→ **Task statement**
Would you transcribe the whole listing exactly, minus its pictures?

→ **Data excerpt**
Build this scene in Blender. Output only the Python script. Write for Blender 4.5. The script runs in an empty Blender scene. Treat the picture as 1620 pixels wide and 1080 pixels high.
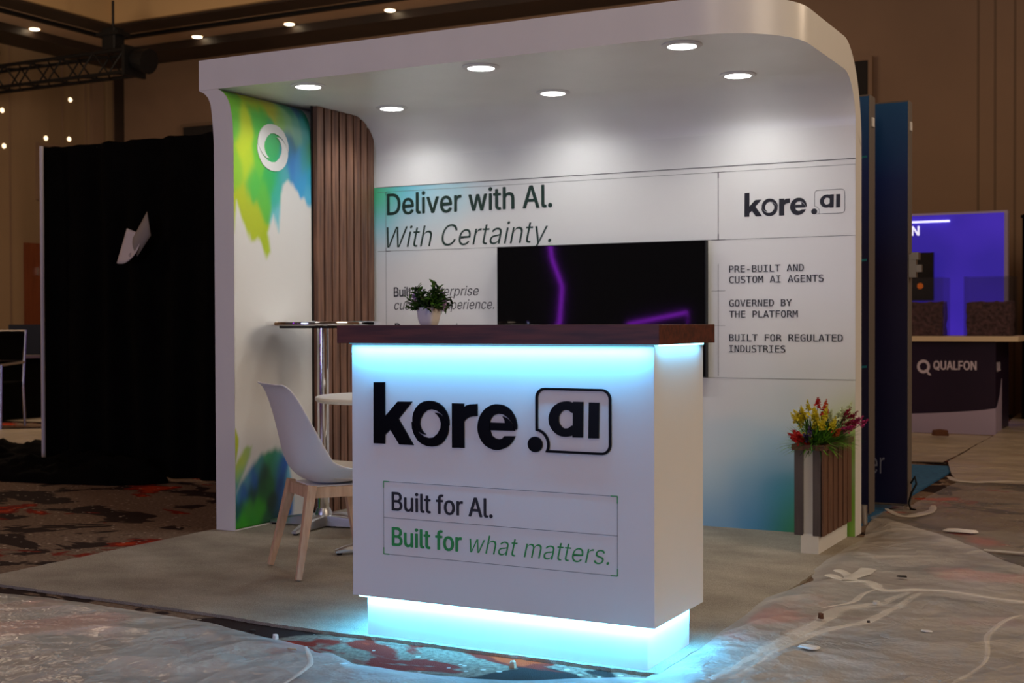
import bpy, bmesh, math, random, os
import numpy as np
from mathutils import Vector, Matrix
random.seed(7)
PI=math.pi
SC=bpy.context.scene
COL=SC.collection
V=Vector

def lin(c):
    return tuple((x/255/12.92 if x/255<=0.04045 else ((x/255+0.055)/1.055)**2.4) for x in c[:3])

# ------------------------------------------------------------------ materials
def mat(name, col=(.8,.8,.8), rough=.5, metal=0, spec=.5, emit=None, es=1, **kw):
    m=bpy.data.materials.new(name); m.use_nodes=True
    b=m.node_tree.nodes['Principled BSDF']
    b.inputs['Base Color'].default_value=(*col,1); b.inputs['Roughness'].default_value=rough
    b.inputs['Metallic'].default_value=metal; b.inputs['Specular IOR Level'].default_value=spec
    if emit: b.inputs['Emission Color'].default_value=(*emit,1); b.inputs['Emission Strength'].default_value=es
    for k,v in kw.items(): b.inputs[k.replace('_',' ')].default_value=v
    return m
def nt(m): return m.node_tree.nodes, m.node_tree.links, m.node_tree.nodes['Principled BSDF']
def tex(m, kind='noise', scale=10, detail=4, stretch=(1,1,1), coord='Object', rough=.5, rot=(0,0,0)):
    N,L,b=nt(m)
    tc=N.new('ShaderNodeTexCoord'); mp=N.new('ShaderNodeMapping'); mp.inputs['Scale'].default_value=stretch
    mp.inputs['Rotation'].default_value=rot
    L.new(tc.outputs[coord],mp.inputs['Vector'])
    if kind=='noise':
        t=N.new('ShaderNodeTexNoise'); t.inputs['Detail'].default_value=detail; t.inputs['Roughness'].default_value=rough
    else:
        t=N.new('ShaderNodeTexVoronoi')
    t.inputs['Scale'].default_value=scale; L.new(mp.outputs[0],t.inputs['Vector'])
    return t
def ramp(m, src, stops, interp='LINEAR'):
    N,L,b=nt(m); r=N.new('ShaderNodeValToRGB'); r.color_ramp.interpolation=interp
    e=r.color_ramp.elements
    while len(e)<len(stops): e.new(.5)
    for k,(p,c) in enumerate(stops): e[k].position=p; e[k].color=(*c,1)
    L.new(src,r.inputs[0]); return r
def mixc(m,fac,a,bb,mode='MIX'):
    N,L,b=nt(m); x=N.new('ShaderNodeMix'); x.data_type='RGBA'; x.blend_type=mode
    for s,v in ((x.inputs[0],fac),(x.inputs[6],a),(x.inputs[7],bb)):
        if hasattr(v,'links') or hasattr(v,'is_linked'): L.new(v,s)
        elif isinstance(v,(int,float)): s.default_value=v
        else: s.default_value=(*v,1)
    return x.outputs[2]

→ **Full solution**
Build this scene in Blender. Output only the Python script. Write for Blender 4.5. The script runs in an empty Blender scene. Treat the picture as 1620 pixels wide and 1080 pixels high.
import bpy, bmesh, math, random, os
import numpy as np
from mathutils import Vector, Matrix
random.seed(7)
PI=math.pi
SC=bpy.context.scene
COL=SC.collection
V=Vector

def lin(c):
    return tuple((x/255/12.92 if x/255<=0.04045 else ((x/255+0.055)/1.055)**2.4) for x in c[:3])

# ------------------------------------------------------------------ materials
def mat(name, col=(.8,.8,.8), rough=.5, metal=0, spec=.5, emit=None, es=1, **kw):
    m=bpy.data.materials.new(name); m.use_nodes=True
    b=m.node_tree.nodes['Principled BSDF']
    b.inputs['Base Color'].default_value=(*col,1); b.inputs['Roughness'].default_value=rough
    b.inputs['Metallic'].default_value=metal; b.inputs['Specular IOR Level'].default_value=spec
    if emit: b.inputs['Emission Color'].default_value=(*emit,1); b.inputs['Emission Strength'].default_value=es
    for k,v in kw.items(): b.inputs[k.replace('_',' ')].default_value=v
    return m
def nt(m): return m.node_tree.nodes, m.node_tree.links, m.node_tree.nodes['Principled BSDF']
def tex(m, kind='noise', scale=10, detail=4, stretch=(1,1,1), coord='Object', rough=.5, rot=(0,0,0)):
    N,L,b=nt(m)
    tc=N.new('ShaderNodeTexCoord'); mp=N.new('ShaderNodeMapping'); mp.inputs['Scale'].default_value=stretch
    mp.inputs['Rotation'].default_value=rot
    L.new(tc.outputs[coord],mp.inputs['Vector'])
    if kind=='noise':
        t=N.new('ShaderNodeTexNoise'); t.inputs['Detail'].default_value=detail; t.inputs['Roughness'].default_value=rough
    else:
        t=N.new('ShaderNodeTexVoronoi')
    t.inputs['Scale'].default_value=scale; L.new(mp.outputs[0],t.inputs['Vector'])
    return t
def ramp(m, src, stops, interp='LINEAR'):
    N,L,b=nt(m); r=N.new('ShaderNodeValToRGB'); r.color_ramp.interpolation=interp
    e=r.color_ramp.elements
    while len(e)<len(stops): e.new(.5)
    for k,(p,c) in enumerate(stops): e[k].position=p; e[k].color=(*c,1)
    L.new(src,r.inputs[0]); return r
def mixc(m,fac,a,bb,mode='MIX'):
    N,L,b=nt(m); x=N.new('ShaderNodeMix'); x.data_type='RGBA'; x.blend_type=mode
    for s,v in ((x.inputs[0],fac),(x.inputs[6],a),(x.inputs[7],bb)):
        if hasattr(v,'links') or hasattr(v,'is_linked'): L.new(v,s)
        elif isinstance(v,(int,float)): s.default_value=v
        else: s.default_value=(*v,1)
    return x.outputs[2]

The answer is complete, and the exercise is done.